### WHAT IS EXPECTED
Return each line of the listing below, unchanged, and omit the images.

### PROVIDED MATERIAL
━━━━━━
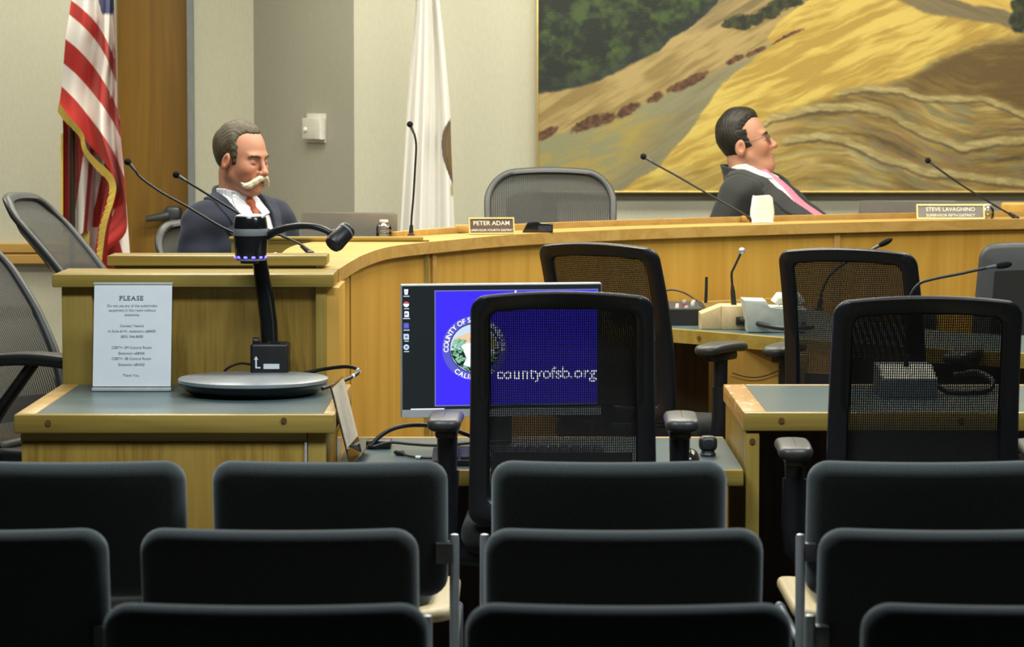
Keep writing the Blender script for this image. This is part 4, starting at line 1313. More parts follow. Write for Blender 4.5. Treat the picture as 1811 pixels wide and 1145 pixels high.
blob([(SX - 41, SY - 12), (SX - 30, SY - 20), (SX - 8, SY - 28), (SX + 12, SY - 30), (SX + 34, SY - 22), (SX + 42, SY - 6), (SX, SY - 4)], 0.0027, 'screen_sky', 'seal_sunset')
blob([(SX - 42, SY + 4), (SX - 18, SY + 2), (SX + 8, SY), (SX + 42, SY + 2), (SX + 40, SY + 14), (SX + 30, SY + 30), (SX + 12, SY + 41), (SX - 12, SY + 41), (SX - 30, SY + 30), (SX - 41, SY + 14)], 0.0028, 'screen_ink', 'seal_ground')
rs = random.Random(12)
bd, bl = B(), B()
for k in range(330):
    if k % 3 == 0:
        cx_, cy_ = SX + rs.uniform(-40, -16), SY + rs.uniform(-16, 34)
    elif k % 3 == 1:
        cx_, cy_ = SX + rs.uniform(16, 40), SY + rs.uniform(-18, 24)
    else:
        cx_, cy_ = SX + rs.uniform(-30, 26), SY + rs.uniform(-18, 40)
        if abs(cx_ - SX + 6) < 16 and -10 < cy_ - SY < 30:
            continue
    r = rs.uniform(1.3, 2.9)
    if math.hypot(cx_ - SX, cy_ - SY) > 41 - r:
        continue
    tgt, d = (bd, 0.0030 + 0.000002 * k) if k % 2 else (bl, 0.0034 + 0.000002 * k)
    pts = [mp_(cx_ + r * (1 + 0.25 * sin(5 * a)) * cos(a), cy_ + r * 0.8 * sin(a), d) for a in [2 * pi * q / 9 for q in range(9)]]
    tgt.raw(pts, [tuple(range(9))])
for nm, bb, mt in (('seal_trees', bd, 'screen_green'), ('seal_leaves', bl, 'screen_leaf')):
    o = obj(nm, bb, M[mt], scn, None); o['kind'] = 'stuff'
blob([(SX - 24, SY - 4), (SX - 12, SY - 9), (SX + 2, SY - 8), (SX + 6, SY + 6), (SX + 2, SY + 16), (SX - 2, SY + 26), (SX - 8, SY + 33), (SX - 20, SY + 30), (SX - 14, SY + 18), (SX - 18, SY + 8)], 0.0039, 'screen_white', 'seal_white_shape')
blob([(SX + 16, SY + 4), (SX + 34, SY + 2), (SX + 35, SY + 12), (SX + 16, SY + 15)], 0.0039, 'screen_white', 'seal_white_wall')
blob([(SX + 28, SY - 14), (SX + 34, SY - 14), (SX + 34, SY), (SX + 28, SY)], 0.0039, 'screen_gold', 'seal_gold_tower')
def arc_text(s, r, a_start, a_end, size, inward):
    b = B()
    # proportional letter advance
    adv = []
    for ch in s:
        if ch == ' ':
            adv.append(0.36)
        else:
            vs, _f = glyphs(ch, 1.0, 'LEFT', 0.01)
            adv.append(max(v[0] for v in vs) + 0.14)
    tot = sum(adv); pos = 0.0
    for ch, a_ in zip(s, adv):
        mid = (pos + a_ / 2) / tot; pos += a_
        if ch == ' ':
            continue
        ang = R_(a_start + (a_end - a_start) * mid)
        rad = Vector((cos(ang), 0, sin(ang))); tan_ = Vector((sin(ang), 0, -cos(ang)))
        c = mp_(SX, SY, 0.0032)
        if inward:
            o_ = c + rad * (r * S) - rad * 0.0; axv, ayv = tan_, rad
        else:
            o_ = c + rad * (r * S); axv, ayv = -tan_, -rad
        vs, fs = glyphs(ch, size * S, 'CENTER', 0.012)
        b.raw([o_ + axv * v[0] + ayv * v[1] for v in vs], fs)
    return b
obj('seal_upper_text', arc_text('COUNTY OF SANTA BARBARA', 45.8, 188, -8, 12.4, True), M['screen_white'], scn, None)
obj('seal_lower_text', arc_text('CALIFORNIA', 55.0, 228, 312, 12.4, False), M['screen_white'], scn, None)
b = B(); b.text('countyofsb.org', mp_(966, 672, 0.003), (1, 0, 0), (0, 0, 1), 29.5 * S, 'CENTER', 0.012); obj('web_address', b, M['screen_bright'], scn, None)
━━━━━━
### EXPECTED ANSWER
Keep writing the Blender script for this image. This is part 4, starting at line 1313. More parts follow. Write for Blender 4.5. Treat the picture as 1811 pixels wide and 1145 pixels high.
blob([(SX - 41, SY - 12), (SX - 30, SY - 20), (SX - 8, SY - 28), (SX + 12, SY - 30), (SX + 34, SY - 22), (SX + 42, SY - 6), (SX, SY - 4)], 0.0027, 'screen_sky', 'seal_sunset')
blob([(SX - 42, SY + 4), (SX - 18, SY + 2), (SX + 8, SY), (SX + 42, SY + 2), (SX + 40, SY + 14), (SX + 30, SY + 30), (SX + 12, SY + 41), (SX - 12, SY + 41), (SX - 30, SY + 30), (SX - 41, SY + 14)], 0.0028, 'screen_ink', 'seal_ground')
rs = random.Random(12)
bd, bl = B(), B()
for k in range(330):
    if k % 3 == 0:
        cx_, cy_ = SX + rs.uniform(-40, -16), SY + rs.uniform(-16, 34)
    elif k % 3 == 1:
        cx_, cy_ = SX + rs.uniform(16, 40), SY + rs.uniform(-18, 24)
    else:
        cx_, cy_ = SX + rs.uniform(-30, 26), SY + rs.uniform(-18, 40)
        if abs(cx_ - SX + 6) < 16 and -10 < cy_ - SY < 30:
            continue
    r = rs.uniform(1.3, 2.9)
    if math.hypot(cx_ - SX, cy_ - SY) > 41 - r:
        continue
    tgt, d = (bd, 0.0030 + 0.000002 * k) if k % 2 else (bl, 0.0034 + 0.000002 * k)
    pts = [mp_(cx_ + r * (1 + 0.25 * sin(5 * a)) * cos(a), cy_ + r * 0.8 * sin(a), d) for a in [2 * pi * q / 9 for q in range(9)]]
    tgt.raw(pts, [tuple(range(9))])
for nm, bb, mt in (('seal_trees', bd, 'screen_green'), ('seal_leaves', bl, 'screen_leaf')):
    o = obj(nm, bb, M[mt], scn, None); o['kind'] = 'stuff'
blob([(SX - 24, SY - 4), (SX - 12, SY - 9), (SX + 2, SY - 8), (SX + 6, SY + 6), (SX + 2, SY + 16), (SX - 2, SY + 26), (SX - 8, SY + 33), (SX - 20, SY + 30), (SX - 14, SY + 18), (SX - 18, SY + 8)], 0.0039, 'screen_white', 'seal_white_shape')
blob([(SX + 16, SY + 4), (SX + 34, SY + 2), (SX + 35, SY + 12), (SX + 16, SY + 15)], 0.0039, 'screen_white', 'seal_white_wall')
blob([(SX + 28, SY - 14), (SX + 34, SY - 14), (SX + 34, SY), (SX + 28, SY)], 0.0039, 'screen_gold', 'seal_gold_tower')
def arc_text(s, r, a_start, a_end, size, inward):
    b = B()
    # proportional letter advance
    adv = []
    for ch in s:
        if ch == ' ':
            adv.append(0.36)
        else:
            vs, _f = glyphs(ch, 1.0, 'LEFT', 0.01)
            adv.append(max(v[0] for v in vs) + 0.14)
    tot = sum(adv); pos = 0.0
    for ch, a_ in zip(s, adv):
        mid = (pos + a_ / 2) / tot; pos += a_
        if ch == ' ':
            continue
        ang = R_(a_start + (a_end - a_start) * mid)
        rad = Vector((cos(ang), 0, sin(ang))); tan_ = Vector((sin(ang), 0, -cos(ang)))
        c = mp_(SX, SY, 0.0032)
        if inward:
            o_ = c + rad * (r * S) - rad * 0.0; axv, ayv = tan_, rad
        else:
            o_ = c + rad * (r * S); axv, ayv = -tan_, -rad
        vs, fs = glyphs(ch, size * S, 'CENTER', 0.012)
        b.raw([o_ + axv * v[0] + ayv * v[1] for v in vs], fs)
    return b
obj('seal_upper_text', arc_text('COUNTY OF SANTA BARBARA', 45.8, 188, -8, 12.4, True), M['screen_white'], scn, None)
obj('seal_lower_text', arc_text('CALIFORNIA', 55.0, 228, 312, 12.4, False), M['screen_white'], scn, None)
b = B(); b.text('countyofsb.org', mp_(966, 672, 0.003), (1, 0, 0), (0, 0, 1), 29.5 * S, 'CENTER', 0.012); obj('web_address', b, M['screen_bright'], scn, None)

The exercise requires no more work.